Enfin, même si les États-Unis parvenaient à sécuriser l’accès à l’ensemble des minerais stratégiques situés hors de la Chine, cela ne réglerait pas leur vulnérabilité centrale. Le véritable point de blocage ne réside pas dans l’extraction, mais dans le raffinage. La puissance chinoise repose sur la maîtrise des capacités de transformation, du savoir-faire technologique et d’écosystèmes industriels intégrés, patiemment construits. Le Japon a tenté de s’émanciper de cette dépendance et, malgré des investissements colossaux, n’a réussi qu’à réduire sa dépendance à l’égard de la Chine d’environ 90 % à près de 50 %. Ce constat révèle le caractère profondément structurel du problème.
Dans ce jeu, la RDC n’est ni une solution ni un pivot stratégique. Elle n’est qu’un pion de chantage géo-économique, à durée limitée et sans maîtrise de son propre calendrier, riche de gisements dont la valeur stratégique peut s’évaporer, comme ce fut le cas du caoutchouc hier. Croire le contraire revient à confondre exposition géopolitique et pouvoir réel.
C’est assez ! Le temps d’être les adultes dans la pièce
La guerre actuelle entre l’État congolais et le M23-AFC s’éloigne d’une gouvernance responsable pour se rapprocher d’une confrontation de postures, où la logique de surenchère et l’affrontement d’ego prennent le pas sur toute vision stratégique. Bref, un combat de boucs. Coups de tête symboliques, surenchère verbale, rivalités d’ego et démonstrations de virilité ont progressivement remplacé toute réflexion stratégique structurée. Cette infantilisation du débat public n’est ni anodine ni gratuite. Elle est coûteuse. Elle détourne des ressources publiques rares, banalise la perte de vies humaines et affaiblit durablement la position de la République démocratique du Congo sur les scènes régionale et internationale.

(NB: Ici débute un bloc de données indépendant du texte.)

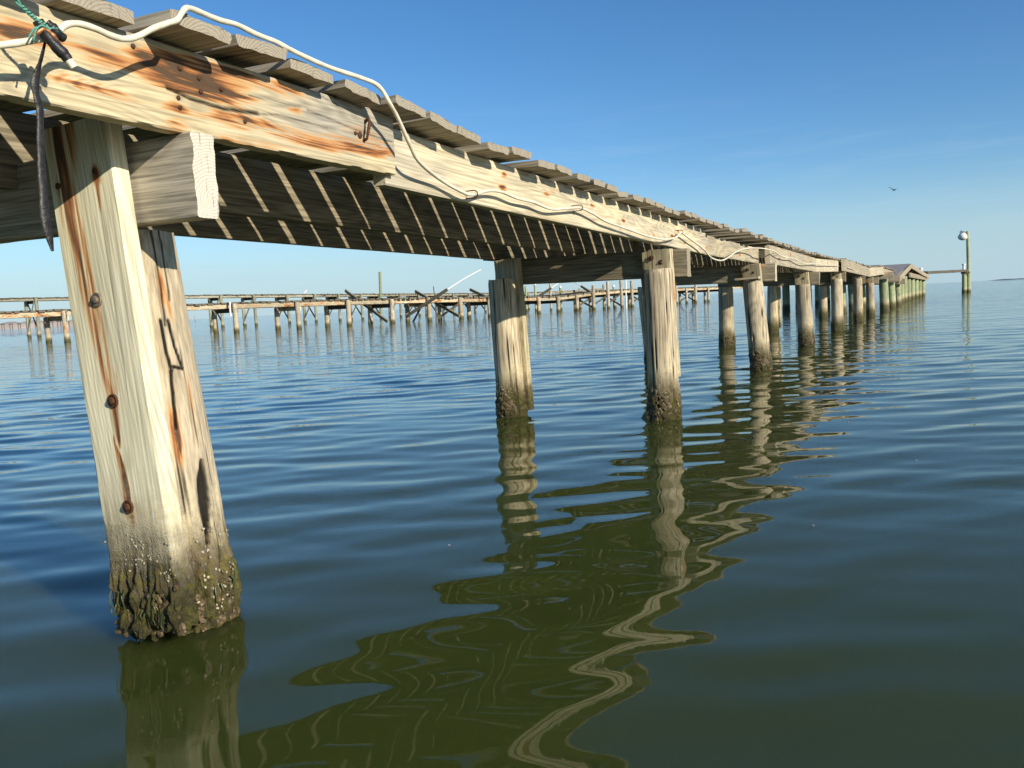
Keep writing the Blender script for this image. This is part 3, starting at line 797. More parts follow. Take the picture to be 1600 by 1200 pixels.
def pile_spots(cx, cy, r, lean, z0, z1, n, seed, a0=-2.4, a1=.9, clump=True):
    rs_ = np.random.RandomState(seed); S = []
    while len(S) < n:
        a = rs_.uniform(a0, a1); z = z0 + (z1 - z0) * rs_.beta(1.4, 1.6)
        if clump and pn(np.array([[math.cos(a) * 2.5, math.sin(a) * 2.5, z * 14]]), 9)[0] < rs_.uniform(-.25, .15): continue
        S.append(((cx - lean * z + r * math.cos(a), cy + r * math.sin(a), z), (math.cos(a), math.sin(a), .1)))
    return S
crust('barnacle', pile_spots(cx0, cy0, .113, LEAN, .03, .25, 190, 1), 'shell', hp, 1, .0024, .6)
crust('oyster', pile_spots(cx0, cy0, .109, LEAN, .0, .13, 150, 2), 'oyster', hp, 2, .0075, .7)
A = np.array(PM)
def plank_spots(n, seed, z0, z1):
    rs_ = np.random.RandomState(seed); S = []
    while len(S) < n:
        z = rs_.uniform(z0, z1); t = (1.20 - z) / 1.185; lz = rs_.uniform(-.10, .10)
        if pn(np.array([[lz * 22, z * 14, 0]]), 19)[0] < rs_.uniform(-.2, .15): continue
        W = A[:3, :3] @ np.array([t * LP, 0, lz]) + A[:3, 3]
        S.append(((W[0] + .004, W[1] - .027, W[2]), (.17, -1, .1)))
    return S
crust('barnacle', plank_spots(130, 3, .06, .27), 'shell', sp_, 3, .0021, .6)
crust('oyster', plank_spots(120, 4, .03, .14), 'oyster', sp_, 4, .0065, .7)
def weed(spots, parent, seed):
    rs_ = np.random.RandomState(seed); parts = []
    for p, nrm in spots:
        p = Vector(p); n_ = Vector(nrm).normalized(); sd = n_.cross(Vector((0, 0, 1))).normalized()
        L = rs_.uniform(.015, .045); w_ = rs_.uniform(.002, .0045); V = []
        for k in range(4):
            t = k / 3; c = p + Vector((0, 0, -1)) * L * t + n_ * (.006 + .006 * math.sin(t * 3)) + sd * rs_.uniform(-.003, .003)
            ww = w_ * (1 - .75 * t); V += [tuple(c - sd * ww), tuple(c + n_ * .002), tuple(c + sd * ww)]
        F = [(3 * k + i, 3 * k + i + 1, 3 * k + i + 4, 3 * k + i + 3) for k in range(3) for i in range(2)]
        parts.append((V, F))
    V, F = merge(parts)
    tag(put('seaweed', mesh('seaweed', V, F, angle=80), None, parent, M_['weed']), kind='stuff')
weed(pile_spots(cx0, cy0, .113, LEAN, .09, .15, 12, 6), hp, 6)
weed(plank_spots(14, 7, .07, .14), sp_, 7)

# generic bents
BY = [-2.0, 5.0, 8.3, 11.7, 15.35, 19.3, 22.2]
for bi, y in enumerate(BY):
    rs_ = np.random.RandomState(300 + bi)
    xr = -1.47 + XO(y); xl = -2.53 + XO(y) * .9
    zt = ZD(y) - .192 - (.035 if y > 6 else 0)      # underside of stringers
    zr = {5.0: 1.036, 8.3: 1.015, 11.7: .975, 15.35: 1.02, 19.3: .98, 22.2: .97}.get(y, zt)
    zl = ZD(y) - .194
    hb = .172
    x1 = xr + (.145 if y > 6 else .150)
    if y > 20: x1 += .05
    if y == 11.7: x1 += .02
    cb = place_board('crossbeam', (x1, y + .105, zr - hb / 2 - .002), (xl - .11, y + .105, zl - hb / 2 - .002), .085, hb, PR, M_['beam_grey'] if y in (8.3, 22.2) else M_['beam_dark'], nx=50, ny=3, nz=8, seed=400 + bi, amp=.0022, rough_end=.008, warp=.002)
    for side, xc in ((1, xr), (-1, xl)):
        ztop = (zr if side > 0 else zl)
        H = ({5.0: .915, 8.3: .855, 11.7: .815, 15.35: .90, 19.3: .92, 22.2: .83}.get(y, .9) if side > 0 else {5.0: .912}.get(y, ztop - hb - .004))
        lean = rs_.uniform(-.02, .02) if y != 8.3 else -.075
        if y == 5.0: lean = (-.02 if side > 0 else -.035)
        if y == 11.7 and side > 0: lean = -.05
        yc = y - .045
        if not (side < 0 and y > 5.5):
            yo = yc
        else: yo = y + .02
        near = y < 12
        r0 = (.098 if y == 5.0 else .102) if side > 0 else (.097 if y == 5. else .106)
        me = pile_mesh('pile', H, r0, r0 * .93, M=72 if y == 5.0 else (44 if near else 26), n=170 if y == 5. else (90 if near else 46), seed=500 + bi * 7 + side, zb=-.5, lean=(lean, 0), crust=.014, bow=rs_.uniform(-.008, .008), checks=14 if y == 5. else 7)
        pl_ = put('pile', me, Matrix.Translation((xc + (.012 if side > 0 else (.022 if y == 5. else 0)), yo, 0)), PR, M_['pile'])
        if near and y > 0:
            rr3 = r0 + .004
            crust('barnacle', pile_spots(xc + .012, yo, rr3, -lean, .02, .24, 110, 600 + bi + side, clump=True), 'shell', pl_, 11 + bi, .0030, .7)
            crust('oyster', pile_spots(xc + .012, yo, rr3, -lean, .0, .15, 110, 640 + bi + side), 'oyster', pl_, 31 + bi, .010, .6)
        # the board sistered behind the pile, its head showing above the pile
        if side > 0 or y in (5.0, 8.3, 15.35):
            foot = .03 if (y == 5.0 and side < 0) else (.25 if side > 0 else .1)
            xb = xc + (-.005 if side > 0 else .040)
            wd_ = .185 if y < 12 else .17
            lx = lean
            pbd = place_board('post_board', (xb + lx * ztop, y + .030, ztop - .003), (xb + .012 + lx * foot, y + .030, foot), .058, wd_, PR, M_['post'], up=(1, -.1, 0), nx=60 if near else 20, ny=2, nz=10 if near else 4, seed=700 + bi * 2 + side, amp=.0016, rough_end=.01)
            if side > 0 and 0 < y < 16:
                for kk in range(2):
                    bolt((xb - .03 + .06 * kk + lx * (ztop - .06), y - .0015, ztop - .05 - .03 * kk), pbd, 'rust', r=.008)
# a splintered cap board sitting on the third pile
place_board('cap_splinter', (-1.66, 8.20, .872), (-1.44, 8.21, .882), .16, .022, PR, M_['beam_grey'], nx=24, ny=6, nz=2, seed=808, amp=.004, rough_end=.03)
# driftwood scrap lying on the ledge between bents two and three
# green treated piles further out
for i, y in enumerate([26.2, 28.9, 32.0]):
    for side in (1, -1):
        xc = (-1.36 if side > 0 else -2.5) + XO(y)
        H = {26.2: .95, 28.9: .86, 32.0: .82}[y]
        me = pile_mesh('pile', H, .128 if side > 0 else .12, .12, M=26, n=40, seed=820 + i * 2 + side, lean=(-.03, 0))
        tag(put('pile', me, Matrix.Translation((xc, y, 0)), PR, M_['pile_green']), 'pale green treated pile')
    place_board('crossbeam', (-1.12 + XO(y), y - .17, {26.2: 1.03, 28.9: .93, 32.: .86}[y]), (-2.7 + XO(y), y - .17, {26.2: 1.0, 28.9: .95, 32.: .9}[y]), .08, .2, PR, M_['beam_grey'], nx=16, nz=3, seed=840 + i)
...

Le bon sens impose dès lors une conclusion difficile, mais inévitable. À travers la prolifération des conflits, la succession de négociations-spectacles de Nairobi à Washington, les dénégations répétées et l’invocation ritualisée du dialogue national, une réalité s’impose avec une clarté croissante. L’état profondément archaïque des aspirations, des ambitions, des appétits, des motivations et des trajectoires d’enrichissement de l’élite congolaise constitue aujourd’hui l’un des principaux obstacles à l’émergence d’un État moderne, fonctionnel et responsable. Sous les oripeaux de la médiation, du tribalisme instrumentalisé, des spiritualités mobilisées à des fins politiques et de la justice sociale invoquée sans contenu, cette élite perpétue un système qui tire sa reproduction de l’instabilité plutôt que de toute transformation structurelle.

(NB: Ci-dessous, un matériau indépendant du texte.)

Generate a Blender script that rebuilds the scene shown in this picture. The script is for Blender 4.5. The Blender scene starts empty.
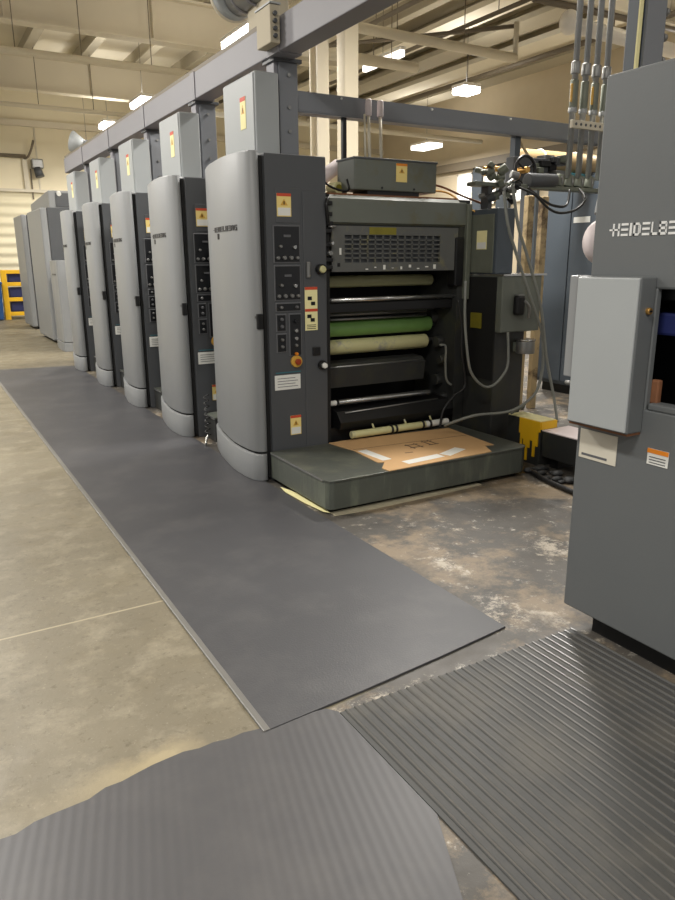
import bpy, bmesh, math, random
from mathutils import Vector, Matrix
random.seed(11)
PI = math.pi
sc = bpy.context.scene
COL = sc.collection

# ------------------------------------------------------------------ materials
def nodes(name):
    m = bpy.data.materials.new(name); m.use_nodes = True
    nt = m.node_tree; b = nt.nodes['Principled BSDF']
    return m, nt, b

def srgb(r, g, b):
    f = lambda c: (c/12.92 if c <= 0.04045 else ((c+0.055)/1.055)**2.4)
    return (f(r/255), f(g/255), f(b/255), 1)

def mat(name, col, rough=0.5, metal=0.0, var=0.12, scale=6.0, bump=0.0, bscale=60, spec=0.5, dirt=None, dscale=3.0, dlo=.5, dhi=.72, vstreak=False):
    """painted / plain surface with procedural mottling and optional shaped dirt"""
    m, nt, b = nodes(name)
    N = nt.nodes; L = nt.links
    tc = N.new('ShaderNodeNewGeometry')
    nz = N.new('ShaderNodeTexNoise'); nz.inputs['Scale'].default_value = scale; nz.inputs['Detail'].default_value = 6
    L.new(tc.outputs['Position'], nz.inputs['Vector'])
    mx = N.new('ShaderNodeMix'); mx.data_type = 'RGBA'
    mx.inputs[6].default_value = tuple(c*(1-var) for c in col[:3])+(1,)
    mx.inputs[7].default_value = tuple(min(1, c*(1+var)) for c in col[:3])+(1,)
    L.new(nz.outputs['Fac'], mx.inputs[0])
    out = mx.outputs[2]
    if dirt:
        d = N.new('ShaderNodeTexNoise'); d.inputs['Scale'].default_value = dscale; d.inputs['Detail'].default_value = 8; d.inputs['Roughness'].default_value = .65
        if vstreak:
            mp = N.new('ShaderNodeMapping'); mp.inputs['Scale'].default_value = (1, 1, .16)
            L.new(tc.outputs['Position'], mp.inputs['Vector']); L.new(mp.outputs['Vector'], d.inputs['Vector'])
        else:
            L.new(tc.outputs['Position'], d.inputs['Vector'])
        r = N.new('ShaderNodeMapRange'); r.inputs[1].default_value = dlo; r.inputs[2].default_value = dhi
        L.new(d.outputs['Fac'], r.inputs[0])
        m2 = N.new('ShaderNodeMix'); m2.data_type = 'RGBA'
        L.new(r.outputs[0], m2.inputs[0]); L.new(out, m2.inputs[6]); m2.inputs[7].default_value = dirt
        out = m2.outputs[2]
    L.new(out, b.inputs['Base Color'])
    b.inputs['Roughness'].default_value = rough; b.inputs['Metallic'].default_value = metal
    b.inputs['Specular IOR Level'].default_value = spec
    if bump > 0:
        n2 = N.new('ShaderNodeTexNoise'); n2.inputs['Scale'].default_value = bscale; n2.inputs['Detail'].default_value = 4
        L.new(tc.outputs['Position'], n2.inputs['Vector'])
        bp = N.new('ShaderNodeBump'); bp.inputs['Strength'].default_value = bump; bp.inputs['Distance'].default_value = .01
        L.new(n2.outputs['Fac'], bp.inputs['Height']); L.new(bp.outputs['Normal'], b.inputs['Normal'])
    return m

def emit(name, col, s):
    m, nt, b = nodes(name)
    b.inputs['Base Color'].default_value = (.8, .8, .8, 1)
    b.inputs['Emission Color'].default_value = col; b.inputs['Emission Strength'].default_value = s
    return m

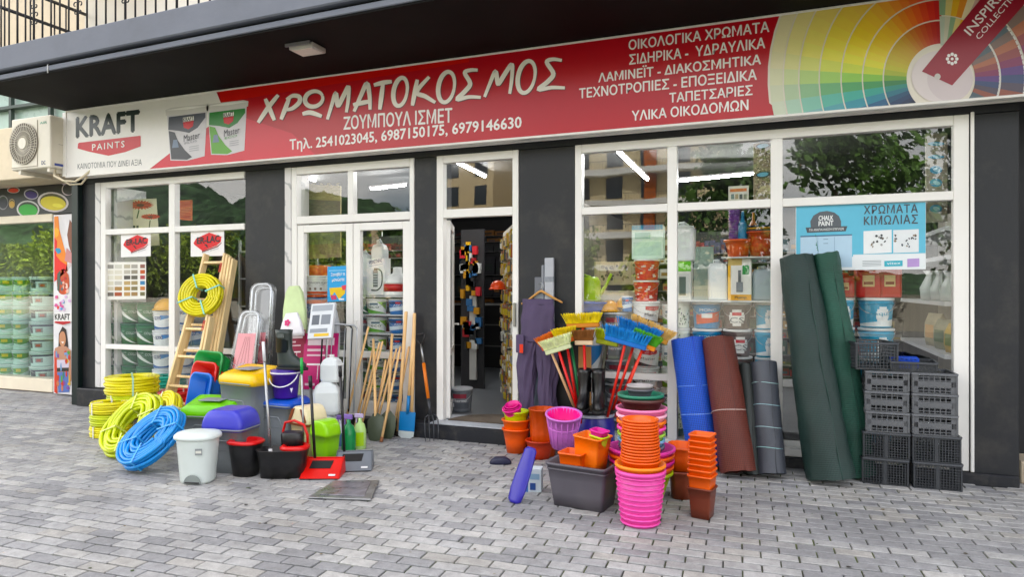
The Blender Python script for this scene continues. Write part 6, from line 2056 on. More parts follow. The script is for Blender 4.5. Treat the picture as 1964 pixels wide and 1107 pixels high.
def boot(mat, label, group=None, col='#1c1f1f', toe=.24, h=.30):
    t = thing('rubber_boot', label, 'boot', mat=mat, group=group)
    BM_ = M('boot_' + col, col, .36, var=.12, bump=.15, bscale=25, dirt=.15, dscale=9)
    lo = []
    for (x, y, w, l, z) in ((.06, 0, .085, .25, .018), (.055, 0, .088, .25, .05), (.035, 0, .085, .205, .085), (.012, 0, .082, .155, .12), (.0, 0, .088, .13, .17), (-.004, 0, .10, .135, .23), (-.006, 0, .108, .142, .29), (-.006, 0, .112, .148, h + .02)):
        lo.append([(x + l / 2 * math.cos(a) * (1.0 if math.cos(a) > 0 else .9), w / 2 * math.sin(a), z) for a in [6.283 * k / 18 for k in range(18)]])
    last = lo[-1]
    lo.append([(p_[0] * .95, p_[1] * .93, h + .02) for p_ in last]); lo.append([(p_[0] * .9, p_[1] * .9, .14) for p_ in last])
    MB().loft(lo).build('upper', BM_, t)
    MB().loft([[(.06 + .14 * math.cos(a) * (1 if math.cos(a) > 0 else .92), (.049 + .006 * math.cos(a)) * math.sin(a), z) for a in [6.283 * k / 20 for k in range(20)]] for z in (0, .022)]).build('sole', M('boot_sole', '#141414', .7), t)
    m_ = MB(); m_.box(-.03, .02, -.058, -.050, .26, .29); m_.build('label_patch', M('boot_patch', '#5a605e', .5), t)
    return t
boot(Matrix.Translation((pk_.location.x + .0, pk_.location.y - .02, zlid + .264)) @ Matrix.Rotation(R(14), 4, 'Z') @ Matrix.Scale(1.18, 4), 'dark green rubber boot standing on the purple bucket', col='#2b3533')
mb = MB(); mb.lathe([(.001, 0), (.136, 0), (.138, .004), (.001, .006)], 24); 
o = mb.build('bucket_lid', M('pail_#3c1c86', '#3c1c86', .33), pk_); o.location = (0, 0, .2605)
pk_.location.z += .0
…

Il revient désormais au peuple congolais d’exiger la paix, non comme slogan émotionnel ou posture morale abstraite, mais comme exigence rationnelle, politique et économique. Continuer à servir d’alibi, de chair à canon ou de carburant fiscal à une guerre dont il assume seul le coût relève d’une erreur historique majeure. Une guerre qui détruit des vies, ruine l’économie et fragilise durablement la souveraineté nationale, tout en enrichissant des réseaux qui n’ont de comptes à rendre ni au peuple ni à l’État.
Dans cette perspective, le président Tshisekedi doit renoncer à une posture de chef de camp engagé dans une compétition permanente et assumer pleinement la fonction d’arbitre institutionnel que lui confère la magistrature suprême. Cela suppose une rupture nette avec une communication émotionnelle, qu’elle émane de lui-même ou de ses relais, faite de prises de parole souvent réactives, approximatives et insuffisamment arrimées aux exigences de gravité, de cohérence et de responsabilité qu’impose la situation nationale.
Il lui incombe, dès lors, d’initier une recomposition politique de grande ampleur. Cette démarche impose à la majorité parlementaire actuelle l’ouverture d’un dialogue politique avec le M23-AFC, non par faiblesse ni par capitulation, mais dans l’objectif explicite de refonder une nouvelle majorité parlementaire, tant au niveau national que provincial, orientée vers la stabilisation durable et la sortie effective du conflit. Une majorité fondée sur la responsabilité politique et la volonté de mettre un terme définitif à cette économie mortifère de la guerre et de la paix, par les Congolais pour les Congolais, tout en garantissant la tenue d’élections crédibles, inclusives et sécurisées en 2028. C’est à travers ce processus que le peuple congolais devra exercer pleinement sa souveraineté, en choisissant consciemment à qui déléguer son autorité, non plus par résignation ou par peur, mais au profit de âmes engagées dans la modernisation des institutions, le respect de l’État de droit et l’exigence démocratique.
Jo M. Sekimonyo, PhD
Économiste politique, théoricien, militant des droits humains et écrivain. Chancelier de l’Université Lumumba.